*The exercise*:
Repeat only the lines from the one containing "The Blender Python" through the one containing "(858, 712, .04)])", exactly as written, both ends included.

*Given records*:

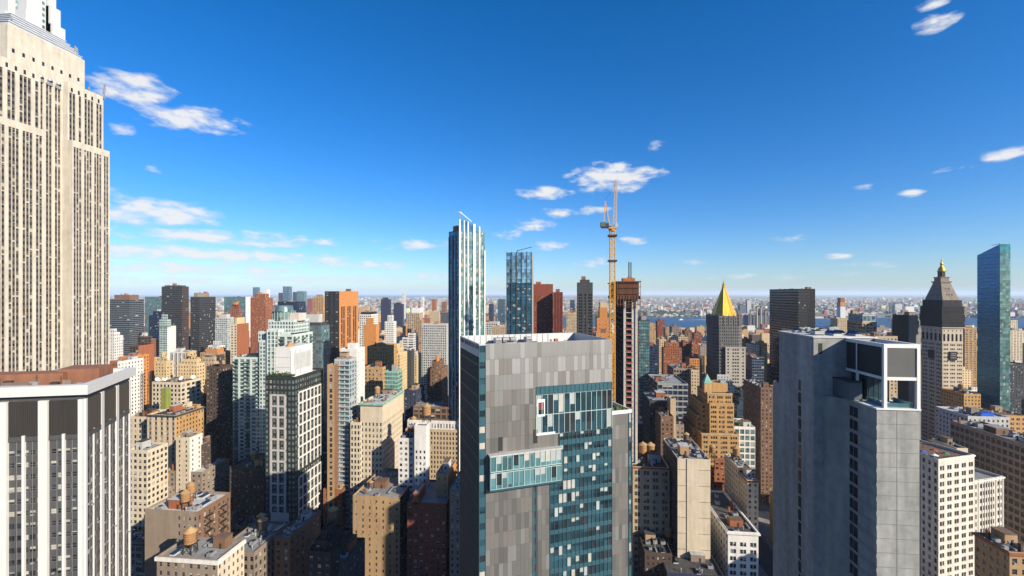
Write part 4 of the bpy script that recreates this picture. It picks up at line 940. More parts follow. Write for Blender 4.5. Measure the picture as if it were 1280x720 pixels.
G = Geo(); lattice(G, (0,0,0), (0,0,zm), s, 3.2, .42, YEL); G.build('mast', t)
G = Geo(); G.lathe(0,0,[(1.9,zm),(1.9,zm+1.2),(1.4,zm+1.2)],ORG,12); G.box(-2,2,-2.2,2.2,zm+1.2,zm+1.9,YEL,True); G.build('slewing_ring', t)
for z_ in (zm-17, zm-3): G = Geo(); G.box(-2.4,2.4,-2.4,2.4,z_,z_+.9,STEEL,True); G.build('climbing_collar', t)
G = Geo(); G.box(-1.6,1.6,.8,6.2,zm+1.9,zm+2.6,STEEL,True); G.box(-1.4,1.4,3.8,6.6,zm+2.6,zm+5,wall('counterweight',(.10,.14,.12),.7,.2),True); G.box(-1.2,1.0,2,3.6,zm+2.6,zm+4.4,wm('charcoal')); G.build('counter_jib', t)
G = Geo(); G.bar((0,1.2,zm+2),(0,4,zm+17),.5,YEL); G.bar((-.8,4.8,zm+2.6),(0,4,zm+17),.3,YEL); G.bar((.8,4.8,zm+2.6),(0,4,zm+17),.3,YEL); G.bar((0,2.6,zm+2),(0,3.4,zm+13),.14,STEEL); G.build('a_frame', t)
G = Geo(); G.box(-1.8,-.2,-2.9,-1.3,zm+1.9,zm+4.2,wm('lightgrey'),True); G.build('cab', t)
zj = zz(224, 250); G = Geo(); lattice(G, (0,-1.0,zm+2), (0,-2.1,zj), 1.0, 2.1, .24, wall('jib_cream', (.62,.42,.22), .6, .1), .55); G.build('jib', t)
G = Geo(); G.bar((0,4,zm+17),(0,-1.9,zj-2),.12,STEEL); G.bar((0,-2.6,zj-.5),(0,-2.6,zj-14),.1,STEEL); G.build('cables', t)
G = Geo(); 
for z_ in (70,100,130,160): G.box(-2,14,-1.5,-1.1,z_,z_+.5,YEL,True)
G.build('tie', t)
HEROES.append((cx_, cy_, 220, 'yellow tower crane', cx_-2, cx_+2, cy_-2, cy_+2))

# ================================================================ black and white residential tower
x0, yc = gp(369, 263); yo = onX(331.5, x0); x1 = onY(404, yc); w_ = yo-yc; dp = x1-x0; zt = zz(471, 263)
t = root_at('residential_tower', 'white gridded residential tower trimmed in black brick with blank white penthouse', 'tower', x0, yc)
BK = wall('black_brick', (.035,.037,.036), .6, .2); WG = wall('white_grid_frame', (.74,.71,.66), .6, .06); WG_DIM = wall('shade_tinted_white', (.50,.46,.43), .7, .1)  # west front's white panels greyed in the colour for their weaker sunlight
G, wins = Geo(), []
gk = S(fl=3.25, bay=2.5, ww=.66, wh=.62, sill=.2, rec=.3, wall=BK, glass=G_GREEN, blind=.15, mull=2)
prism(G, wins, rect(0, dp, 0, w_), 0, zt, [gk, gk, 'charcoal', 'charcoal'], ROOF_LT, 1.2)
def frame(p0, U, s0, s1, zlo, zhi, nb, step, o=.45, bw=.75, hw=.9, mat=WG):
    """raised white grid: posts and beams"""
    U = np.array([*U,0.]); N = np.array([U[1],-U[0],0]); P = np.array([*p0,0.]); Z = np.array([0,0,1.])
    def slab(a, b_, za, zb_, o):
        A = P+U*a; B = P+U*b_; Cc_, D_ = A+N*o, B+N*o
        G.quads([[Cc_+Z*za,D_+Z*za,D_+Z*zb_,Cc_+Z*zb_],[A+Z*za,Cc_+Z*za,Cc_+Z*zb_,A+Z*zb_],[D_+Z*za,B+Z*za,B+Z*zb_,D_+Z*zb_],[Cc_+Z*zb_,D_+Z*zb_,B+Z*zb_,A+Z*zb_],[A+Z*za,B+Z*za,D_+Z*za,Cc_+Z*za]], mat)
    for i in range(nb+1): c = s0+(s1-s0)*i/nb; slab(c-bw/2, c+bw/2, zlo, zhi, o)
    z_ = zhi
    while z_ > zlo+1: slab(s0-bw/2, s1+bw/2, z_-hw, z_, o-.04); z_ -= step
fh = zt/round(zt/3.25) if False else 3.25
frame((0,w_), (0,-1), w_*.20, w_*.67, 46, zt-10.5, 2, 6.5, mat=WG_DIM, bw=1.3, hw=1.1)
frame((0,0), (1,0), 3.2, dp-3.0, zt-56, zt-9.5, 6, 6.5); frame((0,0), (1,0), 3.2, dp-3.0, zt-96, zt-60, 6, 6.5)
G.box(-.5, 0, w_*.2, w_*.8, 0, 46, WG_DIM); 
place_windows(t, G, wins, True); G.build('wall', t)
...
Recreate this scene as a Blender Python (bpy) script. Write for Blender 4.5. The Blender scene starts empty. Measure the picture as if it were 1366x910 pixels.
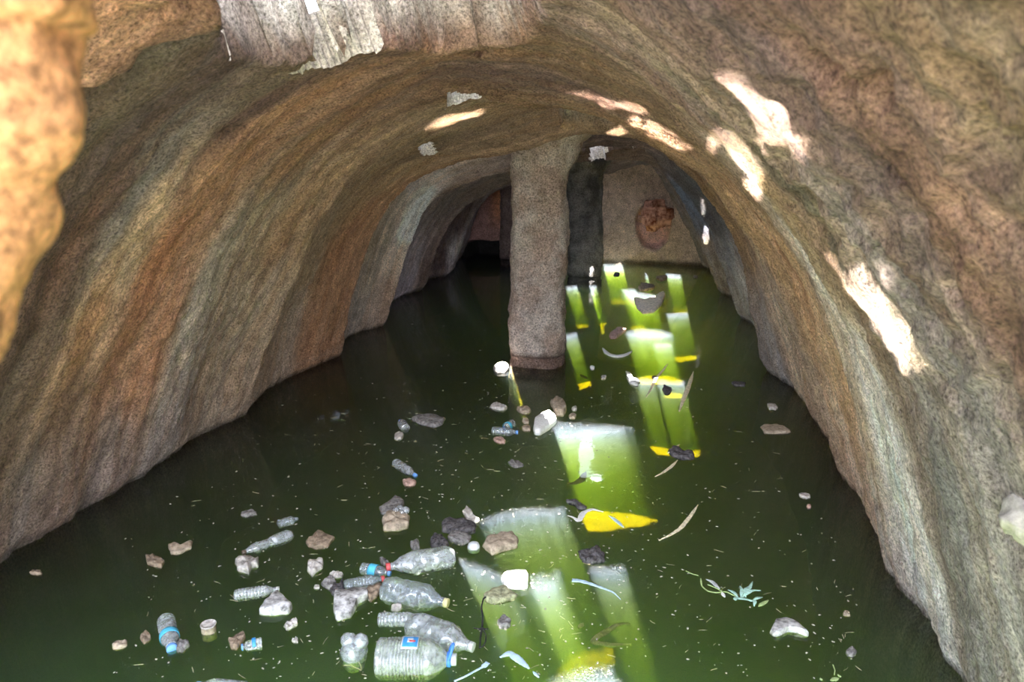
---
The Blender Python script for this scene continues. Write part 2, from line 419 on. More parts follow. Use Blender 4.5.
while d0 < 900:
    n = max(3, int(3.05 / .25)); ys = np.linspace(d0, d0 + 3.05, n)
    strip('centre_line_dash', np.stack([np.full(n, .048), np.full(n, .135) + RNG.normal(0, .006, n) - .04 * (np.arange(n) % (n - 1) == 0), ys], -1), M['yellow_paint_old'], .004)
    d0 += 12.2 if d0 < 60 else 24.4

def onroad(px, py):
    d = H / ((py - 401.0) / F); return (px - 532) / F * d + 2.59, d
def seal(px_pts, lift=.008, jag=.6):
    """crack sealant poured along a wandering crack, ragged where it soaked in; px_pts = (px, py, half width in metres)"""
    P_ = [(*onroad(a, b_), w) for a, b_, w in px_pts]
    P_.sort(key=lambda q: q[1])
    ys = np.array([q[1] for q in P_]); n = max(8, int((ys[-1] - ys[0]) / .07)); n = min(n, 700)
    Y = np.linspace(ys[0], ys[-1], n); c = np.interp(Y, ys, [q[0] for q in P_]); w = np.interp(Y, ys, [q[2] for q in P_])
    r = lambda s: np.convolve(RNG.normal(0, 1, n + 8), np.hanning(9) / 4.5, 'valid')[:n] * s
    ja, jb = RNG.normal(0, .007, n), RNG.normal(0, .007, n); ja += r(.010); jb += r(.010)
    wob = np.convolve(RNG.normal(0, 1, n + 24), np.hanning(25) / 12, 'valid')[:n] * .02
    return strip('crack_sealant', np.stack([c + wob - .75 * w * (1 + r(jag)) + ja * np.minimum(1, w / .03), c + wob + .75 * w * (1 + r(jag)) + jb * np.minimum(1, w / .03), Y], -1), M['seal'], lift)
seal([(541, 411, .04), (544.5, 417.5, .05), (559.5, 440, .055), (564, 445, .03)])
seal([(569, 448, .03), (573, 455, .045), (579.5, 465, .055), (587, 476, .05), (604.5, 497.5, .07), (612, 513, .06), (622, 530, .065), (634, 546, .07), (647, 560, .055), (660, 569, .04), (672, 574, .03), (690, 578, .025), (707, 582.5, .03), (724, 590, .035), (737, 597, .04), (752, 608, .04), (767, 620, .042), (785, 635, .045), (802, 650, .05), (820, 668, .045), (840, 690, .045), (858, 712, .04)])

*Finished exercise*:
The Blender Python script for this scene continues. Write part 2, from line 419 on. More parts follow. Use Blender 4.5.
while d0 < 900:
    n = max(3, int(3.05 / .25)); ys = np.linspace(d0, d0 + 3.05, n)
    strip('centre_line_dash', np.stack([np.full(n, .048), np.full(n, .135) + RNG.normal(0, .006, n) - .04 * (np.arange(n) % (n - 1) == 0), ys], -1), M['yellow_paint_old'], .004)
    d0 += 12.2 if d0 < 60 else 24.4

def onroad(px, py):
    d = H / ((py - 401.0) / F); return (px - 532) / F * d + 2.59, d
def seal(px_pts, lift=.008, jag=.6):
    """crack sealant poured along a wandering crack, ragged where it soaked in; px_pts = (px, py, half width in metres)"""
    P_ = [(*onroad(a, b_), w) for a, b_, w in px_pts]
    P_.sort(key=lambda q: q[1])
    ys = np.array([q[1] for q in P_]); n = max(8, int((ys[-1] - ys[0]) / .07)); n = min(n, 700)
    Y = np.linspace(ys[0], ys[-1], n); c = np.interp(Y, ys, [q[0] for q in P_]); w = np.interp(Y, ys, [q[2] for q in P_])
    r = lambda s: np.convolve(RNG.normal(0, 1, n + 8), np.hanning(9) / 4.5, 'valid')[:n] * s
    ja, jb = RNG.normal(0, .007, n), RNG.normal(0, .007, n); ja += r(.010); jb += r(.010)
    wob = np.convolve(RNG.normal(0, 1, n + 24), np.hanning(25) / 12, 'valid')[:n] * .02
    return strip('crack_sealant', np.stack([c + wob - .75 * w * (1 + r(jag)) + ja * np.minimum(1, w / .03), c + wob + .75 * w * (1 + r(jag)) + jb * np.minimum(1, w / .03), Y], -1), M['seal'], lift)
seal([(541, 411, .04), (544.5, 417.5, .05), (559.5, 440, .055), (564, 445, .03)])
seal([(569, 448, .03), (573, 455, .045), (579.5, 465, .055), (587, 476, .05), (604.5, 497.5, .07), (612, 513, .06), (622, 530, .065), (634, 546, .07), (647, 560, .055), (660, 569, .04), (672, 574, .03), (690, 578, .025), (707, 582.5, .03), (724, 590, .035), (737, 597, .04), (752, 608, .04), (767, 620, .042), (785, 635, .045), (802, 650, .05), (820, 668, .045), (840, 690, .045), (858, 712, .04)])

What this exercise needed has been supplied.